* WORK REQUIRED
Every entry must be given again exactly.

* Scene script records
Start

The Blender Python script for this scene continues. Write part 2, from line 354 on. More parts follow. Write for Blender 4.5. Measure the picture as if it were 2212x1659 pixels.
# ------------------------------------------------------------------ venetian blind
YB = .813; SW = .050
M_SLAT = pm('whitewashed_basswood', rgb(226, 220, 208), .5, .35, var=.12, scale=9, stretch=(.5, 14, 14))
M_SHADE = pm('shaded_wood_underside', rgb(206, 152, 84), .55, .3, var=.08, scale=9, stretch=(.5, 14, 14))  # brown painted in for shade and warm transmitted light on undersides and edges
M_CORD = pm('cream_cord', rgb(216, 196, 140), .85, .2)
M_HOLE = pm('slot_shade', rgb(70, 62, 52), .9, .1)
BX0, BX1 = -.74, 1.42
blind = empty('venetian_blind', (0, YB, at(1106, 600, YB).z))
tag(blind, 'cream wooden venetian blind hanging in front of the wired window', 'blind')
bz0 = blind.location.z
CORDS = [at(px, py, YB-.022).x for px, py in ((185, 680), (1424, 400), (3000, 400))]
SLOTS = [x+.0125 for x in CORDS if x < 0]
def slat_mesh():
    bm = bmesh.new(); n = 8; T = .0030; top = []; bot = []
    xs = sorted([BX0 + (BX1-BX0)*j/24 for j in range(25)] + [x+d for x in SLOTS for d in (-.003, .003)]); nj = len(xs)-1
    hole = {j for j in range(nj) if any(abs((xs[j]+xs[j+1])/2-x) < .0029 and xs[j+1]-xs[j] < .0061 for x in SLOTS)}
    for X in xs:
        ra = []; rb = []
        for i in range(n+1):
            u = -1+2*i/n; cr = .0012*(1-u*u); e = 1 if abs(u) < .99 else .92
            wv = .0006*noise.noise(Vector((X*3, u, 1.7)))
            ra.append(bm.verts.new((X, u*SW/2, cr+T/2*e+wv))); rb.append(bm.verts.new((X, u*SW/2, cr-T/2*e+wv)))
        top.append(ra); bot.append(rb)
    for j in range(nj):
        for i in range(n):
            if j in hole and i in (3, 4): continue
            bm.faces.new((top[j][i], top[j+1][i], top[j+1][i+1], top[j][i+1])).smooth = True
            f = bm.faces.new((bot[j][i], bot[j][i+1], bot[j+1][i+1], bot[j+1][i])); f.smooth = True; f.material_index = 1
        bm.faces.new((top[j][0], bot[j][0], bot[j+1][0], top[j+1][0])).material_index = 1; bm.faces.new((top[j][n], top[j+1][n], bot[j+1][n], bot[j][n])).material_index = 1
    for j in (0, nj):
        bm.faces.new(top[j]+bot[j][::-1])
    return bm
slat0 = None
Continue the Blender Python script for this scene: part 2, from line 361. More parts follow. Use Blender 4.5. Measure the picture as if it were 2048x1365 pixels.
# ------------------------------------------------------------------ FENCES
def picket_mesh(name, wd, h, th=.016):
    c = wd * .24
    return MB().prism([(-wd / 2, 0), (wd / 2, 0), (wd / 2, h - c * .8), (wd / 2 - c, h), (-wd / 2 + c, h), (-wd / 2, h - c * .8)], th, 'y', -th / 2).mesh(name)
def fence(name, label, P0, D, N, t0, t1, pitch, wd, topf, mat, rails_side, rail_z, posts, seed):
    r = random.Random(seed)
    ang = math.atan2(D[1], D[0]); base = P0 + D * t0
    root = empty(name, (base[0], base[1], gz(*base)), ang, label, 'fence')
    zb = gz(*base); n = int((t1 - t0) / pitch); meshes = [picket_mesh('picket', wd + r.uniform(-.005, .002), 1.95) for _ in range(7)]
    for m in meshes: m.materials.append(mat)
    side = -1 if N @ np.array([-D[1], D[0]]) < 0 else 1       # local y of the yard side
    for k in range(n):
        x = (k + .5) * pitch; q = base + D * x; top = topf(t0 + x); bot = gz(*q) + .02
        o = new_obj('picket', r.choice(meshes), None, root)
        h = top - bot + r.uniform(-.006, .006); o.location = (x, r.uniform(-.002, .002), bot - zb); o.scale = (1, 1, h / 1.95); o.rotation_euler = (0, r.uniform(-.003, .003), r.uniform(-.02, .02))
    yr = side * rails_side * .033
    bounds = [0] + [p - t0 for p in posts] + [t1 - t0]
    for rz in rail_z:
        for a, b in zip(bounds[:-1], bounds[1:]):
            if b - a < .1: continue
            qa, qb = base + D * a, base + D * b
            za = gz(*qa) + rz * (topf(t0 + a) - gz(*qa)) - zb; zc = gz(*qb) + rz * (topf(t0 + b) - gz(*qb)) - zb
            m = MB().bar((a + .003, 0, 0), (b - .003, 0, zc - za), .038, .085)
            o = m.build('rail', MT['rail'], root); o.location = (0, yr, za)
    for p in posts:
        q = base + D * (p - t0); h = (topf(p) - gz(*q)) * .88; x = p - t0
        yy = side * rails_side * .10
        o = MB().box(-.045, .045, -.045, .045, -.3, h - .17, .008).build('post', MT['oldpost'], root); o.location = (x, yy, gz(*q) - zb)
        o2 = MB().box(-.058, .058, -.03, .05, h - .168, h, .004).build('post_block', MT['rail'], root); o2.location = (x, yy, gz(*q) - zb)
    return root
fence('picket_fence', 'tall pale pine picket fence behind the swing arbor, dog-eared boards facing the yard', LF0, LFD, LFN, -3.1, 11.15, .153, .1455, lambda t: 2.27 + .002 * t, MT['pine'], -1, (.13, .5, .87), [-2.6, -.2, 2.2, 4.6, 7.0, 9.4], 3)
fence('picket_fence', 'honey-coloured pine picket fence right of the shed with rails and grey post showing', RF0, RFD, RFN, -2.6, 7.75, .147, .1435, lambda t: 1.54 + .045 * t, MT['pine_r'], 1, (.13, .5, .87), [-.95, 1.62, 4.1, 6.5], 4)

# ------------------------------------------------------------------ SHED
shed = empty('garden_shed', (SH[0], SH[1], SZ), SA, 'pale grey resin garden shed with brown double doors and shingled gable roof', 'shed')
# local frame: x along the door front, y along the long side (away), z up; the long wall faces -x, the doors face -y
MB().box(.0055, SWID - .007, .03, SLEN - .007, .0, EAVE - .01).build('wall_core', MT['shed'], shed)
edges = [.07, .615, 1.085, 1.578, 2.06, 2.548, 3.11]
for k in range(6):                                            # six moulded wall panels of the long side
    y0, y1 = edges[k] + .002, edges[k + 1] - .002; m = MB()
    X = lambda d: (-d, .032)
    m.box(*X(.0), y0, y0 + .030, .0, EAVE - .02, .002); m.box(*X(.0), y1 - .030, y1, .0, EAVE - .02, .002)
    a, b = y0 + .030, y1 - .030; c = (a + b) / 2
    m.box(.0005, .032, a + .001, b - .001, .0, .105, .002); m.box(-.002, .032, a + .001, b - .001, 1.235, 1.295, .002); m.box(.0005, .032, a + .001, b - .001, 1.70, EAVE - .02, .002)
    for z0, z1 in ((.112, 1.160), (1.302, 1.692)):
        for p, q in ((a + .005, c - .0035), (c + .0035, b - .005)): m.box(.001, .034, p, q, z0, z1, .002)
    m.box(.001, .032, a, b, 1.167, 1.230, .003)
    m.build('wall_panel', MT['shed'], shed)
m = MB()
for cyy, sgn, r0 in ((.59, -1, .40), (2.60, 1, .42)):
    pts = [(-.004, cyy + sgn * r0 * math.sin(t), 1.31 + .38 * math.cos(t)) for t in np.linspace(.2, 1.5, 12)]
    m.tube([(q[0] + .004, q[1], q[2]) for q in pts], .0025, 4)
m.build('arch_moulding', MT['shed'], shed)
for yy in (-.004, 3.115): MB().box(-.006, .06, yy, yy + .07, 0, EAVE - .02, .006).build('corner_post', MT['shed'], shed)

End

* THE REPLY
The Blender Python script for this scene continues. Write part 2, from line 354 on. More parts follow. Write for Blender 4.5. Measure the picture as if it were 2212x1659 pixels.
# ------------------------------------------------------------------ venetian blind
YB = .813; SW = .050
M_SLAT = pm('whitewashed_basswood', rgb(226, 220, 208), .5, .35, var=.12, scale=9, stretch=(.5, 14, 14))
M_SHADE = pm('shaded_wood_underside', rgb(206, 152, 84), .55, .3, var=.08, scale=9, stretch=(.5, 14, 14))  # brown painted in for shade and warm transmitted light on undersides and edges
M_CORD = pm('cream_cord', rgb(216, 196, 140), .85, .2)
M_HOLE = pm('slot_shade', rgb(70, 62, 52), .9, .1)
BX0, BX1 = -.74, 1.42
blind = empty('venetian_blind', (0, YB, at(1106, 600, YB).z))
tag(blind, 'cream wooden venetian blind hanging in front of the wired window', 'blind')
bz0 = blind.location.z
CORDS = [at(px, py, YB-.022).x for px, py in ((185, 680), (1424, 400), (3000, 400))]
SLOTS = [x+.0125 for x in CORDS if x < 0]
def slat_mesh():
    bm = bmesh.new(); n = 8; T = .0030; top = []; bot = []
    xs = sorted([BX0 + (BX1-BX0)*j/24 for j in range(25)] + [x+d for x in SLOTS for d in (-.003, .003)]); nj = len(xs)-1
    hole = {j for j in range(nj) if any(abs((xs[j]+xs[j+1])/2-x) < .0029 and xs[j+1]-xs[j] < .0061 for x in SLOTS)}
    for X in xs:
        ra = []; rb = []
        for i in range(n+1):
            u = -1+2*i/n; cr = .0012*(1-u*u); e = 1 if abs(u) < .99 else .92
            wv = .0006*noise.noise(Vector((X*3, u, 1.7)))
            ra.append(bm.verts.new((X, u*SW/2, cr+T/2*e+wv))); rb.append(bm.verts.new((X, u*SW/2, cr-T/2*e+wv)))
        top.append(ra); bot.append(rb)
    for j in range(nj):
        for i in range(n):
            if j in hole and i in (3, 4): continue
            bm.faces.new((top[j][i], top[j+1][i], top[j+1][i+1], top[j][i+1])).smooth = True
            f = bm.faces.new((bot[j][i], bot[j][i+1], bot[j+1][i+1], bot[j+1][i])); f.smooth = True; f.material_index = 1
        bm.faces.new((top[j][0], bot[j][0], bot[j+1][0], top[j+1][0])).material_index = 1; bm.faces.new((top[j][n], top[j+1][n], bot[j+1][n], bot[j][n])).material_index = 1
    for j in (0, nj):
        bm.faces.new(top[j]+bot[j][::-1])
    return bm
slat0 = None
Continue the Blender Python script for this scene: part 2, from line 361. More parts follow. Use Blender 4.5. Measure the picture as if it were 2048x1365 pixels.
# ------------------------------------------------------------------ FENCES
def picket_mesh(name, wd, h, th=.016):
    c = wd * .24
    return MB().prism([(-wd / 2, 0), (wd / 2, 0), (wd / 2, h - c * .8), (wd / 2 - c, h), (-wd / 2 + c, h), (-wd / 2, h - c * .8)], th, 'y', -th / 2).mesh(name)
def fence(name, label, P0, D, N, t0, t1, pitch, wd, topf, mat, rails_side, rail_z, posts, seed):
    r = random.Random(seed)
    ang = math.atan2(D[1], D[0]); base = P0 + D * t0
    root = empty(name, (base[0], base[1], gz(*base)), ang, label, 'fence')
    zb = gz(*base); n = int((t1 - t0) / pitch); meshes = [picket_mesh('picket', wd + r.uniform(-.005, .002), 1.95) for _ in range(7)]
    for m in meshes: m.materials.append(mat)
    side = -1 if N @ np.array([-D[1], D[0]]) < 0 else 1       # local y of the yard side
    for k in range(n):
        x = (k + .5) * pitch; q = base + D * x; top = topf(t0 + x); bot = gz(*q) + .02
        o = new_obj('picket', r.choice(meshes), None, root)
        h = top - bot + r.uniform(-.006, .006); o.location = (x, r.uniform(-.002, .002), bot - zb); o.scale = (1, 1, h / 1.95); o.rotation_euler = (0, r.uniform(-.003, .003), r.uniform(-.02, .02))
    yr = side * rails_side * .033
    bounds = [0] + [p - t0 for p in posts] + [t1 - t0]
    for rz in rail_z:
        for a, b in zip(bounds[:-1], bounds[1:]):
            if b - a < .1: continue
            qa, qb = base + D * a, base + D * b
            za = gz(*qa) + rz * (topf(t0 + a) - gz(*qa)) - zb; zc = gz(*qb) + rz * (topf(t0 + b) - gz(*qb)) - zb
            m = MB().bar((a + .003, 0, 0), (b - .003, 0, zc - za), .038, .085)
            o = m.build('rail', MT['rail'], root); o.location = (0, yr, za)
    for p in posts:
        q = base + D * (p - t0); h = (topf(p) - gz(*q)) * .88; x = p - t0
        yy = side * rails_side * .10
        o = MB().box(-.045, .045, -.045, .045, -.3, h - .17, .008).build('post', MT['oldpost'], root); o.location = (x, yy, gz(*q) - zb)
        o2 = MB().box(-.058, .058, -.03, .05, h - .168, h, .004).build('post_block', MT['rail'], root); o2.location = (x, yy, gz(*q) - zb)
    return root
fence('picket_fence', 'tall pale pine picket fence behind the swing arbor, dog-eared boards facing the yard', LF0, LFD, LFN, -3.1, 11.15, .153, .1455, lambda t: 2.27 + .002 * t, MT['pine'], -1, (.13, .5, .87), [-2.6, -.2, 2.2, 4.6, 7.0, 9.4], 3)
fence('picket_fence', 'honey-coloured pine picket fence right of the shed with rails and grey post showing', RF0, RFD, RFN, -2.6, 7.75, .147, .1435, lambda t: 1.54 + .045 * t, MT['pine_r'], 1, (.13, .5, .87), [-.95, 1.62, 4.1, 6.5], 4)

# ------------------------------------------------------------------ SHED
shed = empty('garden_shed', (SH[0], SH[1], SZ), SA, 'pale grey resin garden shed with brown double doors and shingled gable roof', 'shed')
# local frame: x along the door front, y along the long side (away), z up; the long wall faces -x, the doors face -y
MB().box(.0055, SWID - .007, .03, SLEN - .007, .0, EAVE - .01).build('wall_core', MT['shed'], shed)
edges = [.07, .615, 1.085, 1.578, 2.06, 2.548, 3.11]
for k in range(6):                                            # six moulded wall panels of the long side
    y0, y1 = edges[k] + .002, edges[k + 1] - .002; m = MB()
    X = lambda d: (-d, .032)
    m.box(*X(.0), y0, y0 + .030, .0, EAVE - .02, .002); m.box(*X(.0), y1 - .030, y1, .0, EAVE - .02, .002)
    a, b = y0 + .030, y1 - .030; c = (a + b) / 2
    m.box(.0005, .032, a + .001, b - .001, .0, .105, .002); m.box(-.002, .032, a + .001, b - .001, 1.235, 1.295, .002); m.box(.0005, .032, a + .001, b - .001, 1.70, EAVE - .02, .002)
    for z0, z1 in ((.112, 1.160), (1.302, 1.692)):
        for p, q in ((a + .005, c - .0035), (c + .0035, b - .005)): m.box(.001, .034, p, q, z0, z1, .002)
    m.box(.001, .032, a, b, 1.167, 1.230, .003)
    m.build('wall_panel', MT['shed'], shed)
m = MB()
for cyy, sgn, r0 in ((.59, -1, .40), (2.60, 1, .42)):
    pts = [(-.004, cyy + sgn * r0 * math.sin(t), 1.31 + .38 * math.cos(t)) for t in np.linspace(.2, 1.5, 12)]
    m.tube([(q[0] + .004, q[1], q[2]) for q in pts], .0025, 4)
m.build('arch_moulding', MT['shed'], shed)
for yy in (-.004, 3.115): MB().box(-.006, .06, yy, yy + .07, 0, EAVE - .02, .006).build('corner_post', MT['shed'], shed)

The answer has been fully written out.